Quando parte alla carica fa paura. Con 12 cilindri, 450 CV e 2700 kg lanciati a 200 all’ora riesce sempre ad aprirsi un varco, nel traffico come nel deserto. Il pieno di benzina (290 litri in due serbatoi) costa quasi 350 euro.
Mai sottovalutare chi porta il nome Lamborghini, anche se è grosso e sgraziato, come questa specie di autoblindo con abitino in vetroresina blu. Sotto il cofano nasconde infatti una mandria di purosangue, 450 CV che attingono forza dal dodici cilindri a V della “LM 002”, evoluzione commerciale del prototipo “Cheetah”.
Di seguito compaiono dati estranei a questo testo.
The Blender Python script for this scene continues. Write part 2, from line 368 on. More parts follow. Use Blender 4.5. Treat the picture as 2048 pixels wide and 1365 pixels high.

Sedersi al volante fa impressione: davanti si vede poco, dietro nulla. Il resto è rumore, assordante. La frizione, monodisco con comando idraulico, è dura come una pietra. Viaggiando con quel bestione non si passa certo inosservati. Il benzinaio si commuove mentre facciamo rifornimento: cento euro e l’indicatore di benzina segna un terzo scarso del serbatoio (290 litri, due serbatoi).
La strumentazione, nera e marcata Lamborghini, è ricca; una lunga serie di spie, ben visibili, spiccano sul pannello in legno scuro, lo stesso che impreziosisce le portiere. Non molto agevole l’accesso alle due poltroncine posteriori. Il nostro esemplare, telaio 12167, è uscito dallo stabilimento di S. Agata nel 1987.
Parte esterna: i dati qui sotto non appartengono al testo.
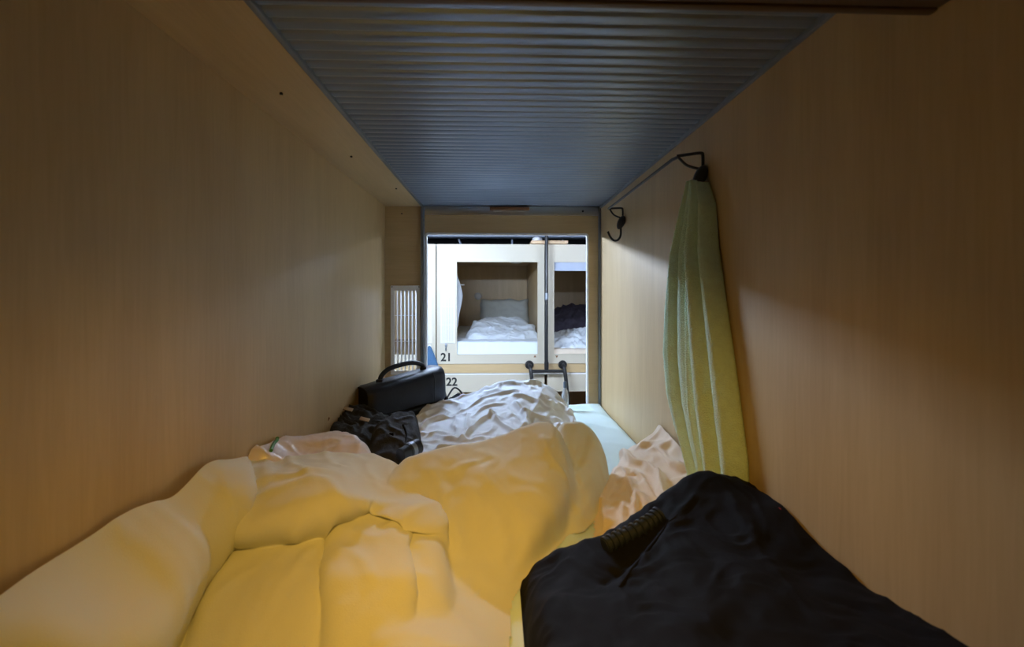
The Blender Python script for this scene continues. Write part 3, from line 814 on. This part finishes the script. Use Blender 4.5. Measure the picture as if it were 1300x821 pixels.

Primo intestatario del veicolo fu la scuderia di F.1 Leyton House Racing, che lo volle verniciato nella livrea della squadra. Poi finì in Giappone al seguito di Akira Akagi, patron del team; recentemente è tornato in Italia ed è in attesa di un nuovo proprietario. Ha percorso solo 4000 km ed è tutto originale.
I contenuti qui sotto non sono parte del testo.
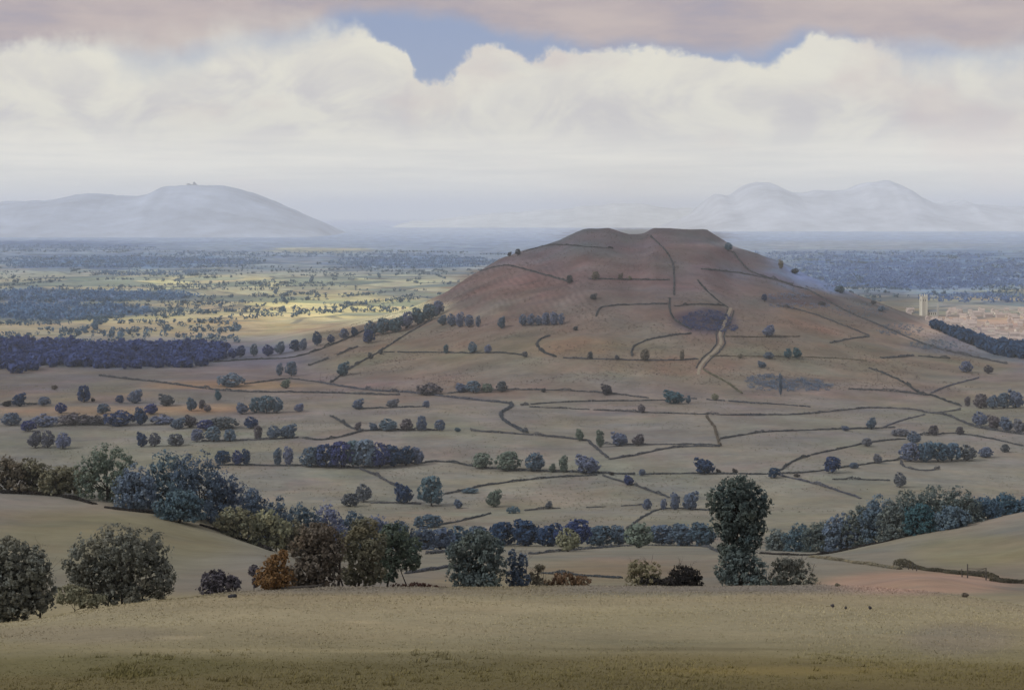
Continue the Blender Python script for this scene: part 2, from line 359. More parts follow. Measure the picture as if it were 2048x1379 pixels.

Presentata al Salone di Bruxelles, la “LM 002” è entrata in produzione nel 1986, differenziandosi dai prototipi che l’hanno preceduta per l’adozione del motore quattro valvole di 5167 cm³ da 450 CV a 6800 giri/min con una coppia di 50,2 kgm a 4500 giri/min. La “LM” è stata prodotta fino al 1992 in 310 esemplari.